## Task brief
Return the whole listing, line for line, without the pictures in it.

Begin Supplied information

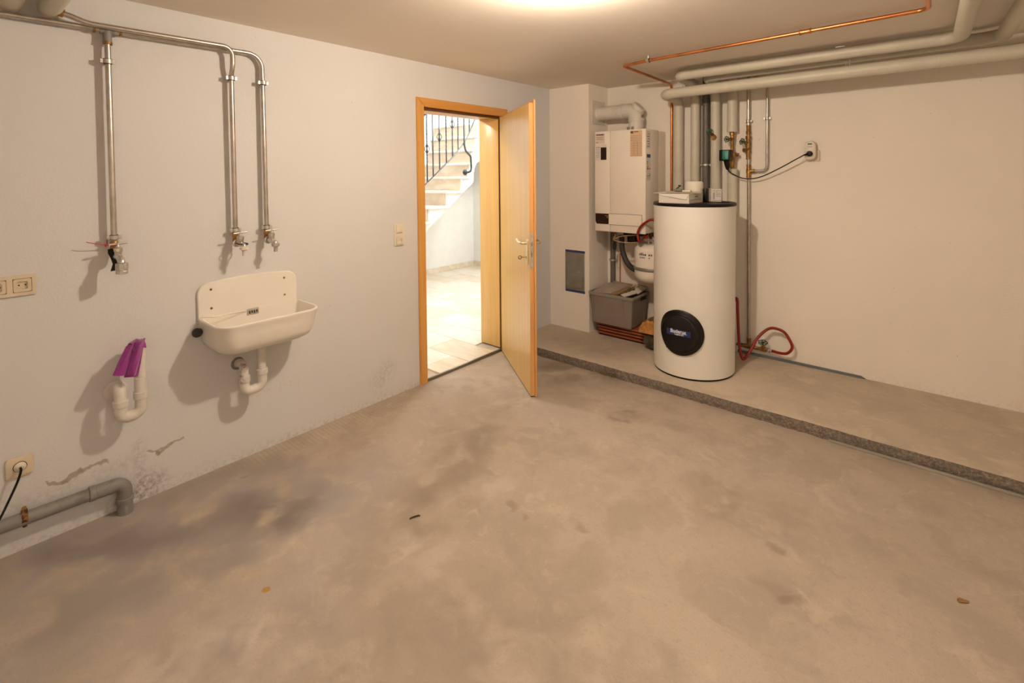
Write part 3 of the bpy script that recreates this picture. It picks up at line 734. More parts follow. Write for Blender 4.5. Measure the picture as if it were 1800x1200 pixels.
# taps
def tap(name, label, y, noz, nut=False, ring=False):
    """wall tap below a clip: brass coupling, elbow, chrome body with T handle, spout."""
    t = thing(name, label, 'tap', (0, y, 1.1))
    bm = B(); lathe(bm, (PX, y, 1.222), -EZ, [(0, .012), (.006, .0155), (.012, .0155), (.014, .0135), (.022, .0135), (.024, .016), (.034, .016), (.036, .0135), (.042, .0135)], 14); obj('coupling', bm, M['brass'], t)
    bm = B(); tube(bm, fillet([(PX, y, 1.182), (PX, y, 1.162), (PX + .03, y, 1.158)], .014, 5), .0145, 14); obj('elbow', bm, M['oldbrass'] if not nut else M['chrome'], t)
    y1 = y + .003; bx = PX + .052
    bm = B(); lathe(bm, (PX + .012, y, 1.158), EX, [(0, .020), (.004, .021), (.008, .019), (.01, .013), (.04, .0135), (.05, .010)], 16)
    lathe(bm, (bx, y1, 1.150), EZ, [(0, .010), (.006, .0135), (.028, .0145), (.030, .0165), (.044, .0165), (.046, .013), (.05, .008), (.062, .0055)], 16)
    s = 1.25 if nut else 1.0
    tube(bm, fillet([(bx - .005, y1, 1.160), (bx + .018 * s, y1 + .002, 1.150), (bx + .033, y1 + .004, noz + .03), (bx + .034, y1 + .004, noz + .014)], .02, 5), .0115 if not nut else .0145, 14)
    obj('body', bm, M['chrome'], t)
    bm = B(); cyl(bm, (bx, y1 - .032, 1.211), (bx, y1 + .032, 1.215), .0045, 10); sphere(bm, (bx, y1, 1.213), .0070, u=10, v=8); obj('handle', bm, M['worn'], t)
    nx_, ny_ = bx + .034, y1 + .004
    if nut:
        bm = B(); lathe(bm, (nx_, ny_, noz + .03), -EZ, [(0, .012), (.004, .023), (.008, .0235), (.030, .0235), (.034, .022)], 12); lathe(bm, (nx_, ny_, noz - .002), -EZ, [(0, .021), (.006, .0225), (.016, .0225), (.018, .017)], 12)
        obj('union_nut', bm, M['galv'], t, smooth=False)
    else:
        bm = B(); lathe(bm, (nx_, ny_, noz + .022), -EZ, [(0, .0125), (.003, .020), (.015, .020), (.018, .016)], 24); obj('ring_nut', bm, M['socket_w'] if ring else M['galv'], t)
        bm = B(); lathe(bm, (nx_, ny_, noz + .006), -EZ, [(0, .0105), (.010, .0105), (.011, .0095), (.030, .0095)], 14); obj('hose_tail', bm, M['white_pvc'] if ring else M['galv'], t)
    if ring:
        bm = B(); torus(bm, (bx + .01, y1 + .004, 1.158), Vector((.1, .12, 1)), .026, .0032, 24, 8); obj('rubber_ring', bm, M['rubber'], t)
    return t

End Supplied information

## Full output
Write part 3 of the bpy script that recreates this picture. It picks up at line 734. More parts follow. Write for Blender 4.5. Measure the picture as if it were 1800x1200 pixels.
# taps
def tap(name, label, y, noz, nut=False, ring=False):
    """wall tap below a clip: brass coupling, elbow, chrome body with T handle, spout."""
    t = thing(name, label, 'tap', (0, y, 1.1))
    bm = B(); lathe(bm, (PX, y, 1.222), -EZ, [(0, .012), (.006, .0155), (.012, .0155), (.014, .0135), (.022, .0135), (.024, .016), (.034, .016), (.036, .0135), (.042, .0135)], 14); obj('coupling', bm, M['brass'], t)
    bm = B(); tube(bm, fillet([(PX, y, 1.182), (PX, y, 1.162), (PX + .03, y, 1.158)], .014, 5), .0145, 14); obj('elbow', bm, M['oldbrass'] if not nut else M['chrome'], t)
    y1 = y + .003; bx = PX + .052
    bm = B(); lathe(bm, (PX + .012, y, 1.158), EX, [(0, .020), (.004, .021), (.008, .019), (.01, .013), (.04, .0135), (.05, .010)], 16)
    lathe(bm, (bx, y1, 1.150), EZ, [(0, .010), (.006, .0135), (.028, .0145), (.030, .0165), (.044, .0165), (.046, .013), (.05, .008), (.062, .0055)], 16)
    s = 1.25 if nut else 1.0
    tube(bm, fillet([(bx - .005, y1, 1.160), (bx + .018 * s, y1 + .002, 1.150), (bx + .033, y1 + .004, noz + .03), (bx + .034, y1 + .004, noz + .014)], .02, 5), .0115 if not nut else .0145, 14)
    obj('body', bm, M['chrome'], t)
    bm = B(); cyl(bm, (bx, y1 - .032, 1.211), (bx, y1 + .032, 1.215), .0045, 10); sphere(bm, (bx, y1, 1.213), .0070, u=10, v=8); obj('handle', bm, M['worn'], t)
    nx_, ny_ = bx + .034, y1 + .004
    if nut:
        bm = B(); lathe(bm, (nx_, ny_, noz + .03), -EZ, [(0, .012), (.004, .023), (.008, .0235), (.030, .0235), (.034, .022)], 12); lathe(bm, (nx_, ny_, noz - .002), -EZ, [(0, .021), (.006, .0225), (.016, .0225), (.018, .017)], 12)
        obj('union_nut', bm, M['galv'], t, smooth=False)
    else:
        bm = B(); lathe(bm, (nx_, ny_, noz + .022), -EZ, [(0, .0125), (.003, .020), (.015, .020), (.018, .016)], 24); obj('ring_nut', bm, M['socket_w'] if ring else M['galv'], t)
        bm = B(); lathe(bm, (nx_, ny_, noz + .006), -EZ, [(0, .0105), (.010, .0105), (.011, .0095), (.030, .0095)], 14); obj('hose_tail', bm, M['white_pvc'] if ring else M['galv'], t)
    if ring:
        bm = B(); torus(bm, (bx + .01, y1 + .004, 1.158), Vector((.1, .12, 1)), .026, .0032, 24, 8); obj('rubber_ring', bm, M['rubber'], t)
    return t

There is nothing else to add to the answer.